Task objective
Extract word for word the lines of the listing from its start to the line holding "def VZ(x, y, v): return", both ends kept; pictures are not part of the copy.

Recorded information

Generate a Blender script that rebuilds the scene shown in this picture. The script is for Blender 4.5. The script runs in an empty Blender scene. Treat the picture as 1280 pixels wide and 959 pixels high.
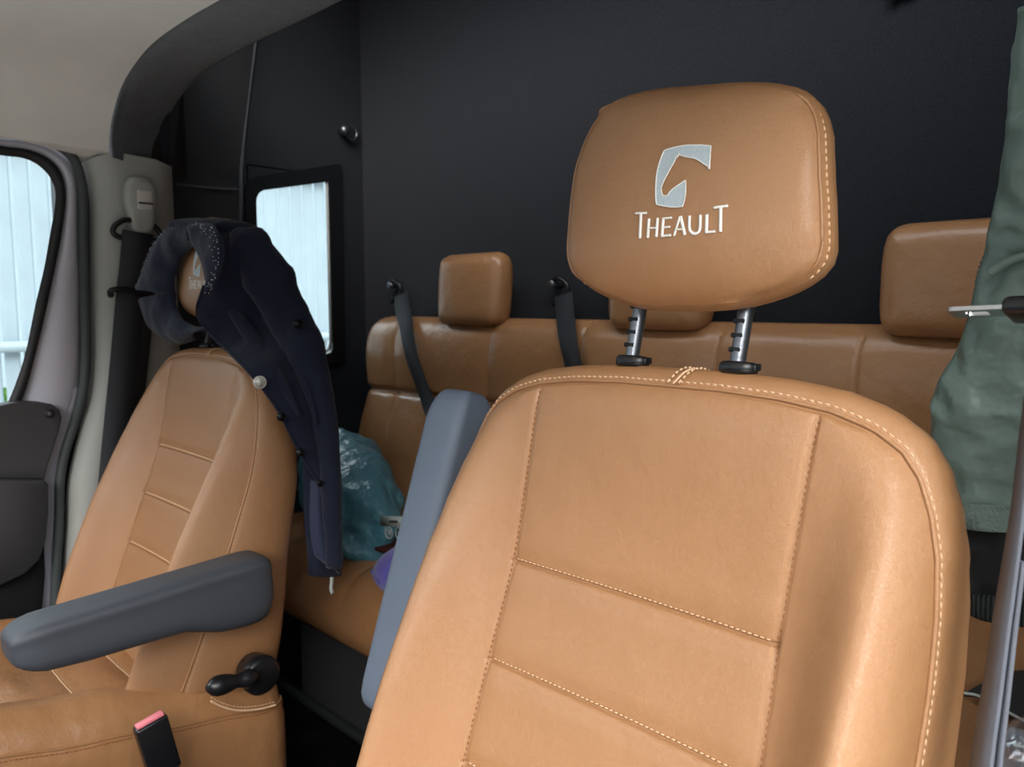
import bpy, bmesh, math, random
import numpy as np
from mathutils import Vector, Matrix, noise
random.seed(7)
scn = bpy.context.scene
COL = scn.collection

# ------------------------------------------------------------------ camera model
F = 960.0; TH = math.radians(44.6); PT = math.atan(98.5 / F)
CAM = np.array([0.0, 0.0, 1.18])
FW = np.array([-math.sin(TH) * math.cos(PT), math.cos(TH) * math.cos(PT), -math.sin(PT)])
RT = np.array([math.cos(TH), math.sin(TH), 0.0]); UP = np.cross(RT, FW)
def hit(x, y, p, n):
    """point where the sight line of a photo position meets a real plane of the van"""
    d = FW + RT * (x - 640) / F - UP * (y - 479.5) / F
    n = np.array(n, float)
    return CAM + d * np.dot(np.array(p, float) - CAM, n) / np.dot(d, n)
def VY(x, y, v): return hit(x, y, (0, v, 0), (0, 1, 0))
def VX(x, y, v): return hit(x, y, (v, 0, 0), (1, 0, 0))
def VZ(x, y, v): return hit(x, y, (0, 0, v), (0, 0, 1))

cd = bpy.data.cameras.new('camera'); cam = bpy.data.objects.new('camera', cd); COL.objects.link(cam)
cd.sensor_width = 36; cd.lens = 36 * F / 1280; cd.clip_start = 0.02
cam.matrix_world = Matrix(((RT[0], UP[0], -FW[0], CAM[0]), (RT[1], UP[1], -FW[1], CAM[1]), (RT[2], UP[2], -FW[2], CAM[2]), (0, 0, 0, 1)))
cd.dof.use_dof = True; cd.dof.focus_distance = 0.80; cd.dof.aperture_fstop = 9.0
scn.camera = cam

# ------------------------------------------------------------------ materials
def lin(c):
    return tuple(((v / 255) / 12.92 if v / 255 <= 0.04045 else ((v / 255 + 0.055) / 1.055) ** 2.4) for v in c) + (1,)
def mat(name, rgb, rough=0.5, metal=0.0, spec=0.5, bump=None, var=None, coat=0.0, sheen=0.0, extra=None):
    m = bpy.data.materials.new(name); m.use_nodes = True
    nt = m.node_tree; b = nt.nodes['Principled BSDF']
    b.inputs['Base Color'].default_value = lin(rgb); b.inputs['Roughness'].default_value = rough
    b.inputs['Metallic'].default_value = metal; b.inputs['Specular IOR Level'].default_value = spec
    b.inputs['Coat Weight'].default_value = coat; b.inputs['Coat Roughness'].default_value = 0.28; b.inputs['Sheen Weight'].default_value = sheen
    tc = nt.nodes.new('ShaderNodeTexCoord')
    if var:
        sc, amt = var
        n = nt.nodes.new('ShaderNodeTexNoise'); n.inputs['Scale'].default_value = sc; n.inputs['Detail'].default_value = 4
        nt.links.new(tc.outputs['Object'], n.inputs['Vector'])
        r = nt.nodes.new('ShaderNodeValToRGB')
        r.color_ramp.elements[0].position = 0.3; r.color_ramp.elements[1].position = 0.7
        c = lin(rgb)
        r.color_ramp.elements[0].color = tuple(max(0, v * (1 - amt)) for v in c[:3]) + (1,)
        r.color_ramp.elements[1].color = tuple(min(1, v * (1 + amt)) for v in c[:3]) + (1,)
        nt.links.new(n.outputs['Fac'], r.inputs['Fac']); nt.links.new(r.outputs['Color'], b.inputs['Base Color'])
    if bump:
        last = None
        for kind, sc, st, dist in bump:
            if kind == 'voronoi':
                t = nt.nodes.new('ShaderNodeTexVoronoi'); t.feature = 'DISTANCE_TO_EDGE'; out = t.outputs['Distance']
            elif kind == 'wave':
                t = nt.nodes.new('ShaderNodeTexWave'); t.bands_direction = 'DIAGONAL'; out = t.outputs['Fac']
                t.inputs['Distortion'].default_value = 0
            elif kind == 'waveX':
                t = nt.nodes.new('ShaderNodeTexWave'); t.bands_direction = 'X'; out = t.outputs['Fac']
            else:
                t = nt.nodes.new('ShaderNodeTexNoise'); t.inputs['Detail'].default_value = 3; out = t.outputs['Fac']
            t.inputs['Scale'].default_value = sc
            if kind == 'voronoi':
                wn = nt.nodes.new('ShaderNodeTexNoise'); wn.inputs['Scale'].default_value = sc * 0.5
                mx = nt.nodes.new('ShaderNodeMixRGB'); mx.blend_type = 'LINEAR_LIGHT'; mx.inputs[0].default_value = 0.012
                nt.links.new(tc.outputs['Object'], wn.inputs['Vector']); nt.links.new(tc.outputs['Object'], mx.inputs[1])
                nt.links.new(wn.outputs['Color'], mx.inputs[2]); nt.links.new(mx.outputs[0], t.inputs['Vector'])
            else:
                nt.links.new(tc.outputs['Object'], t.inputs['Vector'])
            bp = nt.nodes.new('ShaderNodeBump'); bp.inputs['Strength'].default_value = st; bp.inputs['Distance'].default_value = dist
            nt.links.new(out, bp.inputs['Height'])
            if last: nt.links.new(last, bp.inputs['Normal'])
            last = bp.outputs['Normal']
        nt.links.new(last, b.inputs['Normal'])
    if extra: extra(nt, b)
    return m
M = {}
LEATHER = (167, 121, 81)
M['leather'] = mat('tan_leather', LEATHER, 0.36, spec=0.6, coat=0.25, var=(3.0, 0.04), bump=[('voronoi', 480, 0.50, 0.0014), ('noise', 200, 0.20, 0.0014), ('noise', 26, 0.25, 0.006)])
M['leather_soft'] = mat('tan_leather_plain', LEATHER, 0.33, spec=0.6, coat=0.25, var=(3.0, 0.05), bump=[('noise', 22, 0.4, 0.010), ('noise', 300, 0.3, 0.0015)])
M['thread'] = mat('cream_thread', (216, 178, 140), 0.7)
M['thread_dark'] = mat('tan_thread', (150, 92, 48), 0.7)
M['silver_thread'] = mat('silver_embroidery', (190, 203, 210), 0.55, bump=[('wave', 500, 0.5, 0.0006)], var=(900, 0.12))
M['white_thread'] = mat('white_embroidery', (238, 236, 230), 0.6, bump=[('noise', 900, 0.4, 0.0006)])
M['grey_plastic'] = mat('dark_grey_plastic', (66, 70, 77), 0.45, bump=[('voronoi', 700, 0.35, 0.0008)])
M['slate_plastic'] = mat('slate_armrest_plastic', (98, 109, 125), 0.5, bump=[('voronoi', 600, 0.35, 0.0008)])
M['black_plastic'] = mat('black_plastic', (22, 23, 26), 0.35)
M['black_matte'] = mat('black_matte', (13, 13, 15), 0.8)
M['steel'] = mat('dark_steel', (120, 124, 130), 0.32, metal=0.9, bump=[('noise', 300, 0.2, 0.001)])
M['chrome'] = mat('chrome', (205, 208, 212), 0.18, metal=1.0)
M['carpet_wall'] = mat('charcoal_wall_carpet', (33, 35, 40), 0.95, spec=0.1, sheen=0.15, var=(260, 0.25), bump=[('noise', 500, 0.6, 0.003)])
M['carpet_arch'] = mat('grey_arch_carpet', (84, 86, 92), 0.97, spec=0.1, sheen=0.3, var=(40, 0.18), bump=[('noise', 420, 0.9, 0.005)])
M['carpet_floor'] = mat('dark_floor_mat', (30, 27, 26), 0.9, spec=0.1, var=(14, 0.5), bump=[('noise', 300, 0.6, 0.004)])
M['headliner'] = mat('grey_headliner', (228, 226, 220), 0.95, spec=0.1, sheen=0.1, var=(6, 0.05), bump=[('noise', 600, 0.35, 0.002)])
M['trim_grey'] = mat('grey_pillar_plastic', (168, 169, 164), 0.55, bump=[('noise', 800, 0.2, 0.001)])
M['trim_lamp'] = mat('headliner_pod_plastic', (200, 196, 190), 0.5)
M['door_silver'] = mat('silver_door_paint', (196, 196, 208), 0.33, spec=0.5, coat=0.3)
M['rubber'] = mat('black_rubber', (34, 34, 36), 0.55)
M['rubber_grey'] = mat('grey_weatherstrip', (70, 76, 77), 0.7)
M['door_card'] = mat('dark_door_card', (62, 62, 66), 0.55, bump=[('noise', 500, 0.3, 0.001)])
M['navy'] = mat('navy_wool', (27, 31, 48), 0.92, spec=0.2, sheen=0.12, bump=[('noise', 700, 0.35, 0.001), ('noise', 14, 0.5, 0.02)])
M['navy_light'] = mat('navy_lining', (33, 40, 66), 0.7, sheen=0.2, bump=[('noise', 25, 0.3, 0.006)])
M['crystal'] = mat('rhinestone', (225, 232, 240), 0.12, spec=1.0)
M['pearl'] = mat('silver_button', (232, 230, 222), 0.25, metal=0.15, spec=.8)
M['webbing'] = mat('black_webbing', (48, 51, 56), 0.6, bump=[('wave', 260, 0.6, 0.001)])
M['webbing_grey'] = mat('grey_webbing', (112, 116, 126), 0.6, bump=[('wave', 420, 0.8, 0.001)])
M['jacket'] = mat('sage_green_nylon', (122, 141, 132), 0.40, spec=0.5, bump=[('noise', 16, 0.8, 0.02), ('noise', 60, 0.25, 0.004)])
M['jacket_hem'] = mat('pale_green_fleece', (124, 140, 132), 0.9, bump=[('noise', 250, 0.8, 0.003)])
M['jacket_rib'] = mat('dark_green_rib', (50, 60, 58), 0.9, bump=[('waveX', 60, 1.0, 0.004)])
M['jacket_dark'] = mat('charcoal_lining', (40, 41, 42), 0.75, bump=[('noise', 20, 0.6, 0.012)])
M['zip'] = mat('green_zip', (72, 92, 84), 0.6)
M['teal'] = mat('teal_nylon', (78, 130, 146), 0.36, spec=0.5, bump=[('noise', 18, 0.9, 0.02), ('noise', 50, 0.5, 0.007)])
M['maroon'] = mat('dark_red_cloth', (62, 22, 18), 0.9)
M['print'] = mat('pale_print', (190, 200, 196), 0.6)
M['purple'] = mat('purple_fleece', (104, 98, 186), 0.95, sheen=0.4, bump=[('noise', 400, 0.7, 0.003)])
M['red'] = mat('red_plastic', (150, 14, 24), 0.5)
M['pink'] = mat('faded_red_button', (232, 130, 140), 0.4)
M['white_plastic'] = mat('white_film', (205, 218, 235), 0.4, bump=[('noise', 15, 0.4, 0.01)])
M['fence'] = mat('pale_painted_slats', (150, 162, 170), 0.6, var=(5, 0.06))
M['gravel'] = mat('pale_ground', (196, 194, 188), 0.9, var=(12, 0.2))
M['leaf'] = mat('green_leaf', (90, 140, 50), 0.6)
def glass():
    m = bpy.data.materials.new('window_glass'); m.use_nodes = True; nt = m.node_tree
    for n in list(nt.nodes): nt.nodes.remove(n)
    o = nt.nodes.new('ShaderNodeOutputMaterial'); mx = nt.nodes.new('ShaderNodeMixShader')
    t = nt.nodes.new('ShaderNodeBsdfTransparent'); t.inputs[0].default_value = (0.9, 0.95, 0.95, 1)
    g = nt.nodes.new('ShaderNodeBsdfGlossy'); g.inputs['Roughness'].default_value = 0.02
    fr = nt.nodes.new('ShaderNodeFresnel'); fr.inputs[0].default_value = 1.3
    nt.links.new(fr.outputs[0], mx.inputs[0]); nt.links.new(t.outputs[0], mx.inputs[1]); nt.links.new(g.outputs[0], mx.inputs[2])
    nt.links.new(mx.outputs[0], o.inputs['Surface']); return m
M['glass'] = glass()
def clear_film():
    m = bpy.data.materials.new('clear_film'); m.use_nodes = True; nt = m.node_tree
    for n in list(nt.nodes): nt.nodes.remove(n)
    o = nt.nodes.new('ShaderNodeOutputMaterial'); mx = nt.nodes.new('ShaderNodeMixShader'); mx.inputs[0].default_value = 0.35
    t = nt.nodes.new('ShaderNodeBsdfTransparent'); g = nt.nodes.new('ShaderNodeBsdfGlossy'); g.inputs['Roughness'].default_value = 0.12
    nt.links.new(t.outputs[0], mx.inputs[1]); nt.links.new(g.outputs[0], mx.inputs[2]); nt.links.new(mx.outputs[0], o.inputs['Surface']); return m
M['film'] = clear_film()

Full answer
Generate a Blender script that rebuilds the scene shown in this picture. The script is for Blender 4.5. The script runs in an empty Blender scene. Treat the picture as 1280 pixels wide and 959 pixels high.
import bpy, bmesh, math, random
import numpy as np
from mathutils import Vector, Matrix, noise
random.seed(7)
scn = bpy.context.scene
COL = scn.collection

# ------------------------------------------------------------------ camera model
F = 960.0; TH = math.radians(44.6); PT = math.atan(98.5 / F)
CAM = np.array([0.0, 0.0, 1.18])
FW = np.array([-math.sin(TH) * math.cos(PT), math.cos(TH) * math.cos(PT), -math.sin(PT)])
RT = np.array([math.cos(TH), math.sin(TH), 0.0]); UP = np.cross(RT, FW)
def hit(x, y, p, n):
    """point where the sight line of a photo position meets a real plane of the van"""
    d = FW + RT * (x - 640) / F - UP * (y - 479.5) / F
    n = np.array(n, float)
    return CAM + d * np.dot(np.array(p, float) - CAM, n) / np.dot(d, n)
def VY(x, y, v): return hit(x, y, (0, v, 0), (0, 1, 0))
def VX(x, y, v): return hit(x, y, (v, 0, 0), (1, 0, 0))
def VZ(x, y, v): return hit(x, y, (0, 0, v), (0, 0, 1))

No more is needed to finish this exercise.